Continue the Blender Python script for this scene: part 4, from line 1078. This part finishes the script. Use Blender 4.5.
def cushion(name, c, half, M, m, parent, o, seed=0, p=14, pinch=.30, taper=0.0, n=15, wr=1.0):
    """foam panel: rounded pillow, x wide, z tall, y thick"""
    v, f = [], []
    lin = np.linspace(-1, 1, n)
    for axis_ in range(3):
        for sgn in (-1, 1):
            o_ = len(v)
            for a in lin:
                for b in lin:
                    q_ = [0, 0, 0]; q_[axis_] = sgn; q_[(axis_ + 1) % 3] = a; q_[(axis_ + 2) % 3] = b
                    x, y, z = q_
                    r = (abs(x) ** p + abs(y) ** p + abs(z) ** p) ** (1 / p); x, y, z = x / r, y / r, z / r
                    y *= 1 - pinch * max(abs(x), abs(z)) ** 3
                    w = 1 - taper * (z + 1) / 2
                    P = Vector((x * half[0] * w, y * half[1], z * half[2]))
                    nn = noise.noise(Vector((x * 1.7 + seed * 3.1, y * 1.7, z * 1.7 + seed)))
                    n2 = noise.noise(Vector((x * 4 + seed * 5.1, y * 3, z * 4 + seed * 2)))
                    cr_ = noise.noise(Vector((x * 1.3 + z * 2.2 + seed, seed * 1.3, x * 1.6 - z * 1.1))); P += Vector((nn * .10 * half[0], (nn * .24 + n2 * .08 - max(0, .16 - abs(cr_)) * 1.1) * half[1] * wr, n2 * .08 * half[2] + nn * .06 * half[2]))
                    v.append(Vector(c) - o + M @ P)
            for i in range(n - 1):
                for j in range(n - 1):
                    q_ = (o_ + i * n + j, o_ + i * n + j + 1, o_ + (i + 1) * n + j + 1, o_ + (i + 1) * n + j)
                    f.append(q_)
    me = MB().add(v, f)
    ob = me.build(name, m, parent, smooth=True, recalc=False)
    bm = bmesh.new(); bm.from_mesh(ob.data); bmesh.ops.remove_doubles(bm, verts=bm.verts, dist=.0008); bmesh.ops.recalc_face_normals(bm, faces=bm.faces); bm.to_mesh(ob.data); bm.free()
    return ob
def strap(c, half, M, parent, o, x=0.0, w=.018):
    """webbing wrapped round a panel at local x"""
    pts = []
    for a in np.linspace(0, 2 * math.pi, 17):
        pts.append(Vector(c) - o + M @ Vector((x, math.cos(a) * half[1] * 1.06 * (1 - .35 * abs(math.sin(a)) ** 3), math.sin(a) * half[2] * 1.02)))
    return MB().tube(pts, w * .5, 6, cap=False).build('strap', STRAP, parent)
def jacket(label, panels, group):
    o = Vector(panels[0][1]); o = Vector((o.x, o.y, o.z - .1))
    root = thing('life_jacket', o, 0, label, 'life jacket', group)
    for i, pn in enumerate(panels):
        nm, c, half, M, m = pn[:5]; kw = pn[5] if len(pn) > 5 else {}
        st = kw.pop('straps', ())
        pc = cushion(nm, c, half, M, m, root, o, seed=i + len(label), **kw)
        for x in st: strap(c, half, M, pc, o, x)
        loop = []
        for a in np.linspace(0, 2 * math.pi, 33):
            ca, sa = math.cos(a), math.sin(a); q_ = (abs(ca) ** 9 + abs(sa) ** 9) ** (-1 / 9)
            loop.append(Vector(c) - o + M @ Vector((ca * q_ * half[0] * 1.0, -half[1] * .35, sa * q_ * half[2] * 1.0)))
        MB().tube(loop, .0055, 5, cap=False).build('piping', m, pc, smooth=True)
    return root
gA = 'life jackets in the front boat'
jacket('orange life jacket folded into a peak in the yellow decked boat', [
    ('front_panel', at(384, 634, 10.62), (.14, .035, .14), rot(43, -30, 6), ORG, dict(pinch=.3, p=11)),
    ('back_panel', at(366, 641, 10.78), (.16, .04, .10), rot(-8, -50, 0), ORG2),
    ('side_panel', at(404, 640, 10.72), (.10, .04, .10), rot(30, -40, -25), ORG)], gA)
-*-
* [TASK INSTRUCTIONS]
Reproduce the listing shown above in its entirety, exactly.

* [ANSWER BELOW]
Continue the Blender Python script for this scene: part 4, from line 1078. This part finishes the script. Use Blender 4.5.
def cushion(name, c, half, M, m, parent, o, seed=0, p=14, pinch=.30, taper=0.0, n=15, wr=1.0):
    """foam panel: rounded pillow, x wide, z tall, y thick"""
    v, f = [], []
    lin = np.linspace(-1, 1, n)
    for axis_ in range(3):
        for sgn in (-1, 1):
            o_ = len(v)
            for a in lin:
                for b in lin:
                    q_ = [0, 0, 0]; q_[axis_] = sgn; q_[(axis_ + 1) % 3] = a; q_[(axis_ + 2) % 3] = b
                    x, y, z = q_
                    r = (abs(x) ** p + abs(y) ** p + abs(z) ** p) ** (1 / p); x, y, z = x / r, y / r, z / r
                    y *= 1 - pinch * max(abs(x), abs(z)) ** 3
                    w = 1 - taper * (z + 1) / 2
                    P = Vector((x * half[0] * w, y * half[1], z * half[2]))
                    nn = noise.noise(Vector((x * 1.7 + seed * 3.1, y * 1.7, z * 1.7 + seed)))
                    n2 = noise.noise(Vector((x * 4 + seed * 5.1, y * 3, z * 4 + seed * 2)))
                    cr_ = noise.noise(Vector((x * 1.3 + z * 2.2 + seed, seed * 1.3, x * 1.6 - z * 1.1))); P += Vector((nn * .10 * half[0], (nn * .24 + n2 * .08 - max(0, .16 - abs(cr_)) * 1.1) * half[1] * wr, n2 * .08 * half[2] + nn * .06 * half[2]))
                    v.append(Vector(c) - o + M @ P)
            for i in range(n - 1):
                for j in range(n - 1):
                    q_ = (o_ + i * n + j, o_ + i * n + j + 1, o_ + (i + 1) * n + j + 1, o_ + (i + 1) * n + j)
                    f.append(q_)
    me = MB().add(v, f)
    ob = me.build(name, m, parent, smooth=True, recalc=False)
    bm = bmesh.new(); bm.from_mesh(ob.data); bmesh.ops.remove_doubles(bm, verts=bm.verts, dist=.0008); bmesh.ops.recalc_face_normals(bm, faces=bm.faces); bm.to_mesh(ob.data); bm.free()
    return ob
def strap(c, half, M, parent, o, x=0.0, w=.018):
    """webbing wrapped round a panel at local x"""
    pts = []
    for a in np.linspace(0, 2 * math.pi, 17):
        pts.append(Vector(c) - o + M @ Vector((x, math.cos(a) * half[1] * 1.06 * (1 - .35 * abs(math.sin(a)) ** 3), math.sin(a) * half[2] * 1.02)))
    return MB().tube(pts, w * .5, 6, cap=False).build('strap', STRAP, parent)
def jacket(label, panels, group):
    o = Vector(panels[0][1]); o = Vector((o.x, o.y, o.z - .1))
    root = thing('life_jacket', o, 0, label, 'life jacket', group)
    for i, pn in enumerate(panels):
        nm, c, half, M, m = pn[:5]; kw = pn[5] if len(pn) > 5 else {}
        st = kw.pop('straps', ())
        pc = cushion(nm, c, half, M, m, root, o, seed=i + len(label), **kw)
        for x in st: strap(c, half, M, pc, o, x)
        loop = []
        for a in np.linspace(0, 2 * math.pi, 33):
            ca, sa = math.cos(a), math.sin(a); q_ = (abs(ca) ** 9 + abs(sa) ** 9) ** (-1 / 9)
            loop.append(Vector(c) - o + M @ Vector((ca * q_ * half[0] * 1.0, -half[1] * .35, sa * q_ * half[2] * 1.0)))
        MB().tube(loop, .0055, 5, cap=False).build('piping', m, pc, smooth=True)
    return root
gA = 'life jackets in the front boat'
jacket('orange life jacket folded into a peak in the yellow decked boat', [
    ('front_panel', at(384, 634, 10.62), (.14, .035, .14), rot(43, -30, 6), ORG, dict(pinch=.3, p=11)),
    ('back_panel', at(366, 641, 10.78), (.16, .04, .10), rot(-8, -50, 0), ORG2),
    ('side_panel', at(404, 640, 10.72), (.10, .04, .10), rot(30, -40, -25), ORG)], gA)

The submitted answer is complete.